Dans un monde divisé, où la circulation libre des humains n'est même pas possible dans l'espace supposé intégré et inclusif de la francophonie, le mouvement humain libre — encadré par l'outil sécurisé du visa biométrique de circulation — sera la manifestation tangible d'une ambition francophone majeure, ce vivre ensemble dont l'Appel d'Erevan dit avec raison qu'il « implique le respect des droits de l’Homme et de la dignité humaine, l’égalité entre les femmes et les hommes, l'acceptation de la liberté et de la diversité des expressions, des opinions, des héritages et des cultures. Il suppose le respect de la liberté de conscience, de religion ou de conviction. Il se nourrit des interactions dans l'ouverture, la coopération et la solidarité, des relations bienveillantes, du refus de s'ignorer ou de se nuire, ainsi que d’une participation éclairée à la gouvernance de nos sociétés. »
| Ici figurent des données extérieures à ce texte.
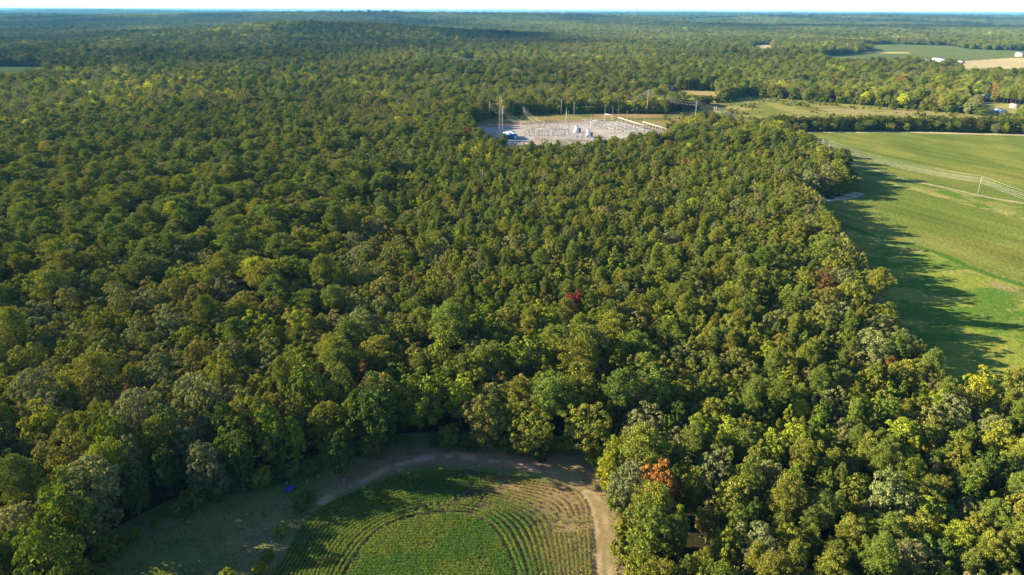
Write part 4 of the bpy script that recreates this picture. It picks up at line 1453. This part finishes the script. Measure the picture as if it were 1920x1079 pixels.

Comme on n'hésite plus à présenter l'OIF en une ONU francophone, elle méritera ce qualificatif en se transformant en creuset des droits et des libertés au concret. Ce qui changera sa condition actuelle, l'OIF se souciant plus d'être un réseau d'influence politique sur la scène internationale qu'un levier pour maximiser la solidarité internationale, répondant aux attentes légitimes à la dignité et à la démocratie des peuples qui sont le cœur battant de la francophonie d'origine. Avec l'espace francophone de démocratie, l'OIF apportera la meilleure négation de n'être qu'une organisation éclatée, soucieuse d'entretenir ses réseaux, qui n'est certes guère plus axée sur le socle linguistique, mais n'ayant pas celui d'une aire unifiée lui donnant consistance. Le visa francophone de circulation le lui fournira, reflétant de manière tangible la conviction de l’OIF dans le vivre ensemble et la solidarité dans la diversité, autour de valeurs humanistes, contribuant au renforcement de la cohésion des sociétés de l’espace francophone, y apportant paix et prospérité.